Flooding Leads to Evacuations in Oklahoma and Arkansas

Homes are flooded on the Arkansas River in Tulsa, Okla., on Friday, May 24, 2019. The threat of potentially devastating flooding continued Friday along the Arkansas River from Tulsa into western Arkansas. (Tom Gilbert/Tulsa World via AP)

Officials on Saturday warned some Tulsa residents to prepare to head to higher ground because old levees holding back the swollen Arkansas River are stressed and more rain is expected for the flood-weary region.

The river was four feet above flood stage on Friday and was already causing flooding in parts of Oklahoma’s second-largest city, including in south Tulsa where the murky brown water had inundated low-lying neighborhoods and crept right up to the River Spirit Hotel and Casino, which closed for the weekend.

City officials said at a news conference Saturday that people living west of downtown should consider leaving for higher ground, even though the levees aren’t currently considered to be in danger of failing. If an evacuation becomes necessary, it would need to happen quickly, they said.

Mayor G.T. Bynum said the levees were built in the 1940s and haven’t had to hold back this much water since 1986. Officials also said they don’t expect the river to recede in Tulsa until Wednesday at the earliest, pushing back their initial estimate by three days.

“The level of risk you have in staying there is very high,” Bynum said. “That’s an unnecessary risk.”
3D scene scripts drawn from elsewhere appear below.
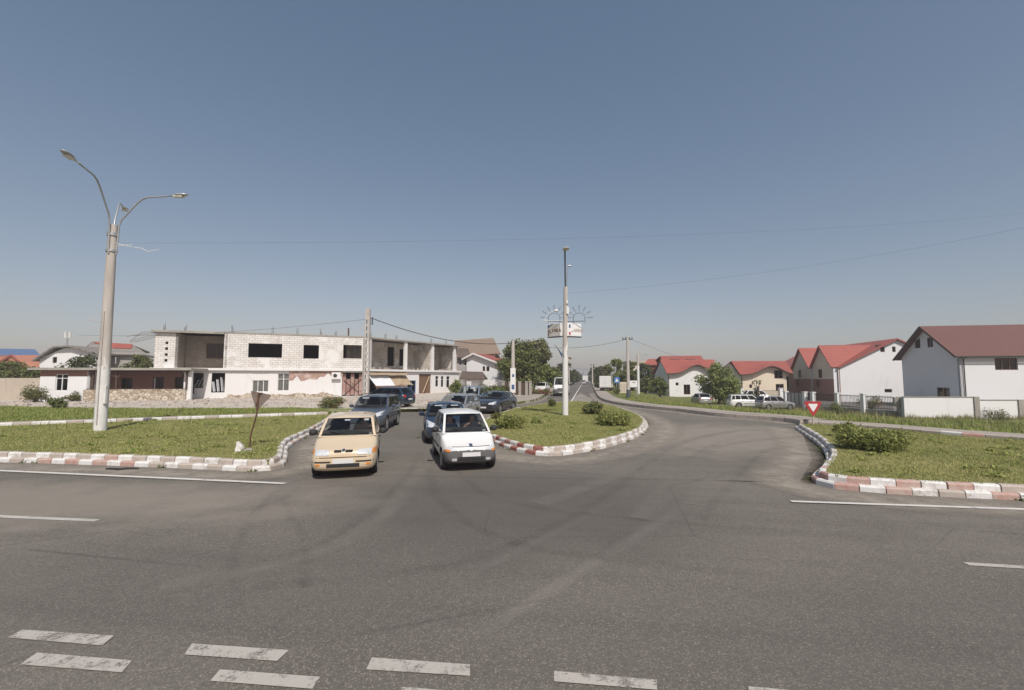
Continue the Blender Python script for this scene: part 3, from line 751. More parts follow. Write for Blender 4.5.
# ledge, roof slab, floor
m_ = MB()
def ring(off, back, z0, z1):
    a = A - D1 * .3 + n1 * off; b0 = B + n1 * off; c0 = C + n2 * off + D2 * .2
    # mitre
    den = D1.x * D2.y - D1.y * D2.x; dd = (c0 - a); t = (dd.x * D2.y - dd.y * D2.x) / den; b0 = a + D1 * t
    c1 = C - n2 * back + D2 * .2; a1 = A - n1 * back - D1 * .3
    den = D1.x * D2.y - D1.y * D2.x; dd = (c1 - a1); t = (dd.x * D2.y - dd.y * D2.x) / den; b1 = a1 + D1 * t
    return [tuple(p) for p in (a, b0, c0, c1, b1, a1)]
m_.prism(ring(.28, 8., 0, 0), Z1 - .25, Z1 - .004); m_.build('floor_slab', M['plaster_old'], shell)
m_ = MB()
a = A - D1 * .3 + n1 * .35; s0 = A + D1 * (sB + .02)
m_.prism([tuple(a), tuple(s0 + n1 * .35), tuple(s0 - n1 * 8), tuple(A - D1 * .3 - n1 * 8)], Z2 - .1, Z2 + .12)
rg_ = ring(.05, 8., 0, 0)
m_.prism([tuple(s0 + n1 * .03 + D1 * .01), rg_[1], tuple(C + n2 * .3 + D2 * .25), rg_[3], rg_[4], tuple(s0 - n1 * 8 + D1 * .01)], Z2 + .003, Z2 + .18)
m_.build('roof_slab', M['concrete'], shell)
# loggia at the left: side wall, back wall with a boarded window
m_ = MB()
wall(m_, A + D1 * (sA + .02) - n1 * 2.9, D1, sB - sA, Z1, Z2 - .12, .2, [(1.9, 3.9, Z1 + 1.1, Z1 + 2.8)])
wall(m_, A + D1 * sA, Vector((-n1.x, -n1.y)), 2.9, Z1, Z2 - .12, .2)
wall(m_, A - n1 * 8, n1, 8 - .3, 0.3, Z2 - .12, .25) if False else wall(m_, A - n1 * 7.9 + D1 * .0, n1, 7.5, Z1, Z2 - .12, .25)
m_.build('loggia_wall', M['block_dark'], shell)
window(A + D1 * (sA + .02) - n1 * 2.9, D1, 1.9, 3.9, Z1 + 1.1, Z1 + 2.8, .2, shell, 'wood_mid', 1)
# back walls and partitions that keep the rooms dark
m_ = MB()
wall(m_, B - n1 * 7.6 + D1 * 0., Vector((-D1.x, -D1.y)), LA - .4, Z1, Z2, .2)
wall(m_, A + D1 * (sB + .3), Vector((-n1.x, -n1.y)), 7.2, Z1, Z2, .2)
wall(m_, A + D1 * 12.5 - n1 * .35, Vector((-n1.x, -n1.y)), 7., Z1, Z2, .2)
wall(m_, A + D1 * 16.2 - n1 * .35, Vector((-n1.x, -n1.y)), 7., Z1, Z2, .2)
wall(m_, B - n1 * 7.6, Vector((-D1.x, -D1.y)), LA - .4, 0, Z1 - .25, .2)
for q in (4.2, 10.2, 14.2): wall(m_, A + D1 * q - n1 * .35, Vector((-n1.x, -n1.y)), 7., 0, Z1 - .26, .2)
wall(m_, A - n1 * .35 + D1 * .1, Vector((-n1.x, -n1.y)), 7., 0, Z1 - .26, .2)
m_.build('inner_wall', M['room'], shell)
# ground floor joinery
b = gh[2]
mid_z = b[2] + (b[3] - b[2]) * .62
window(A, D1, b[0], b[1], b[2], mid_z, .3, shell, 'frame_white', 2, room='curtain')
m_ = MB(); m_.box(Vector((*(A + D1 * (b[0] + b[1]) / 2 - n1 * .06), (mid_z + b[3]) / 2)), (b[1] - b[0], .08, b[3] - mid_z - .01), math.atan2(D1.y, D1.x)); m_.build('roller_shutter', M['frame_white'], shell)
b = gh[3]; window(A, D1, *b, .3, shell, 'frame_white', 1, rail=b[2] + (b[3] - b[2]) * .68, room='curtain')
for b, nm in ((gh[0], 0), (gh[1], 1)):                 # broken openings with loose boards
    m_ = MB(); c = A + D1 * (b[0] + b[1]) / 2 - n1 * .35
    for q in range(3):
        p0 = A + D1 * (b[0] + (b[1] - b[0]) * (.2 + .3 * q)) - n1 * (.34 + .05 * q); m_.bar((*p0, b[2] + .1), (*(p0 + D1 * (.35 - .5 * nm)), b[2] + (b[3] - b[2]) * (.55 + .12 * q)), .35, .04)
    m_.build('loose_board', M['tarp'], shell)
# shop front with faded red boards
b = gh[4]; m_ = MB()
for q in range(5):
    sa = b[0] + (b[1] - b[0]) * q / 5; m_.box(Vector((*(A + D1 * (sa + .24) - n1 * .3), (b[2] + b[3]) / 2 - (.35 if q % 2 else 0))), ((b[1] - b[0]) / 5 - .07, .05, (b[3] - b[2]) * (.9 - .2 * (q % 2))), math.atan2(D1.y, D1.x))
m_.build('red_board', M['red_board'], shell)
m_ = MB(); m_.bar((*(A + D1 * (b[0] + .3) + n1 * .06), b[2] + .5), (*(A + D1 * (b[1] - .2) + n1 * .06), b[3] - .4), .12, .06); m_.bar((*(A + D1 * (b[0] + .2) + n1 * .13), b[3] - .5), (*(A + D1 * (b[1] - .5) + n1 * .13), b[2] + .9), .12, .06)
m_.build('brace', M['wood_mid'], shell)
# air conditioner
ac = h1(331.5, 340.5, 372.3, 379); cz = (ac[2] + ac[3]) / 2; cA = A + D1 * (ac[0] + ac[1]) / 2 + n1 * .2
aco = MB().box((*cA, cz), (ac[1] - ac[0], .34, ac[3] - ac[2]), math.atan2(D1.y, D1.x)).build('air_conditioner', M['frame_white'], shell)
m_ = MB(); pc = Vector((*(cA - D1 * .12 + n1 * .175), cz)); m_.tube([pc, pc + Vector((n1.x, n1.y, 0)) * .012], .22, 16); m_.build('fan_grille', M['iron'], aco)
# second front: open loggia upstairs, columns, awnings below
m_ = MB()
cols = [on_line(x, 380, B, D2)[0] for x in (369.5, 406, 433, 455)]
for s in cols[1:]: m_ = MB(); m_.box((*(B + D2 * s - n2 * .18), (Z1 + Z2) / 2 + .003), (.42, .32, Z2 - Z1 - .008), math.atan2(D2.y, D2.x)); m_.build('column', M['plaster_old'], shell)
m_ = MB(); m_.box((*(B + D2 * .5 - n2 * .18), (Z1 + Z2) / 2), (.9, .3, Z2 - Z1 - .006), math.atan2(D2.y, D2.x))
m_.build('column', M['plaster_old'], shell)
m_ = MB()
bw_h = [h1(387, 394, 347, 366, B - n2 * 3.4, D2), h1(415, 419, 350.5, 360, B - n2 * 3.4, D2), h1(399, 404.5, 349, 366, B - n2 * 3.4, D2)]
wall(m_, B - n2 * 3.4, D2, LB, Z1, Z2, .2, bw_h)
wall(m_, B + D2 * .95 - n2 * .03, Vector((-n2.x, -n2.y)), 3.35, Z1, Z2, .2)
for s in (cols[2] - .1, LB - .4): wall(m_, B + D2 * s - n2 * .4, Vector((-n2.x, -n2.y)), 2.95, Z1, Z2 - .01, .2)
wall(m_, C - n2 * .4, Vector((-n2.x, -n2.y)), 7.5, 0.1, Z2 - .01, .2, [(2.6, 4., Z1 + .9, Z1 + 2.4)])
m_.build('loggia_wall', M['block_old'], shell)
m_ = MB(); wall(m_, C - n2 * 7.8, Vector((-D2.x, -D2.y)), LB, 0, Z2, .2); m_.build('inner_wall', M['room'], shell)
dr = h1(407.5, 416, 380.5, 393.5, B, D2); ov = h1(369, 404, 376, 392.5, B, D2); sh = h1(419, 431, 374, 396, B, D2)
wn3 = [h1(435.5, 438.8, 376, 387, B, D2), h1(441, 444, 376, 387.3, B, D2), h1(446.5, 450, 376.2, 387.6, B, D2)]
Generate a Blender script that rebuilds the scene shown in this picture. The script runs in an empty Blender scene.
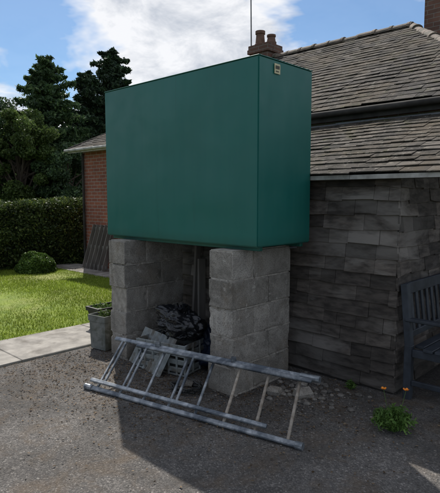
import bpy, bmesh, math, random
import numpy as np
from mathutils import Vector, Matrix, noise
random.seed(7); rng=np.random.default_rng(7)
R=random.uniform
scn=bpy.context.scene

# ---------------------------------------------------------------- materials
def N(nt,t,**k):
    n=nt.nodes.new(t)
    for a,v in k.items(): setattr(n,a,v)
    return n
def newmat(name):
    m=bpy.data.materials.new(name); m.use_nodes=True
    nt=m.node_tree; b=nt.nodes['Principled BSDF']
    return m,nt,b
def ramp(nt,fac,stops):
    r=N(nt,'ShaderNodeValToRGB'); e=r.color_ramp.elements
    while len(e)<len(stops): e.new(0.5)
    for i,(p,c) in enumerate(stops):
        e[i].position=p; e[i].color=(c[0],c[1],c[2],1) if hasattr(c,'__len__') else (c,c,c,1)
    nt.links.new(fac,r.inputs[0]); return r.outputs[0]
def noise_t(nt,vec,scale,detail=6,rough=.6,dist=0):
    n=N(nt,'ShaderNodeTexNoise'); n.inputs['Scale'].default_value=scale
    n.inputs['Detail'].default_value=min(detail,5); n.inputs['Roughness'].default_value=rough
    n.inputs['Distortion'].default_value=dist
    nt.links.new(vec,n.inputs['Vector']); return n.outputs['Fac']
def mixc(nt,f,a,b,mode='MIX'):
    m=N(nt,'ShaderNodeMix',data_type='RGBA',blend_type=mode)
    for s,v in ((0,f),(6,a),(7,b)):
        if isinstance(v,(int,float)): m.inputs[s].default_value=v
        elif isinstance(v,tuple): m.inputs[s].default_value=(v[0],v[1],v[2],1)
        else: nt.links.new(v,m.inputs[s])
    return m.outputs[2]
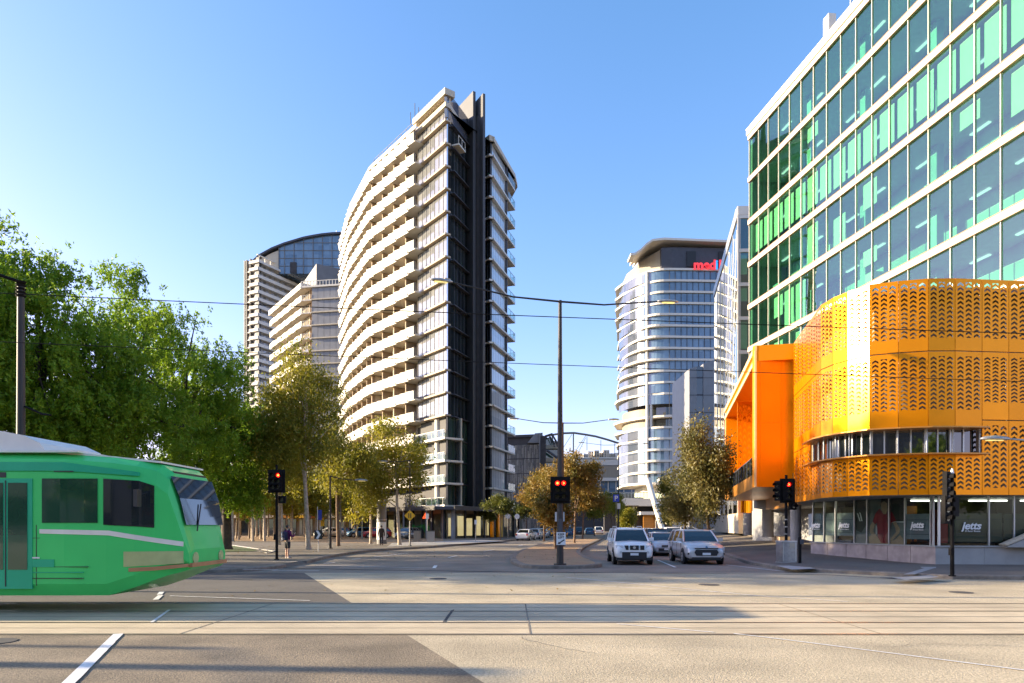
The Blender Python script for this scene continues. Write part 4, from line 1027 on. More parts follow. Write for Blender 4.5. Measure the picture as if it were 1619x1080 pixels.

Storms have buffeted the central Plains and Midwest all spring, inundating the ground and leaving rain with nowhere to go but into already bloated waterways. The region’s most recent spate of bad weather and flooding has been blamed for at least nine deaths.

Downriver in northwestern Arkansas, between 100 and 200 residents had already evacuated their homes in the state’s second-largest city of Fort Smith, which is about 100 miles (160 kilometers) southeast of Tulsa. Karen Santos, a spokeswoman for the city of roughly 80,000 people, said at least one house along the river had been completely submerged.

Laurie Driver, a spokeswoman for the Army Corps of Engineers, said the increased release of floodwater from upriver dams would affect Arkansas’ levee systems, which also haven’t been tested for as much water as is expected.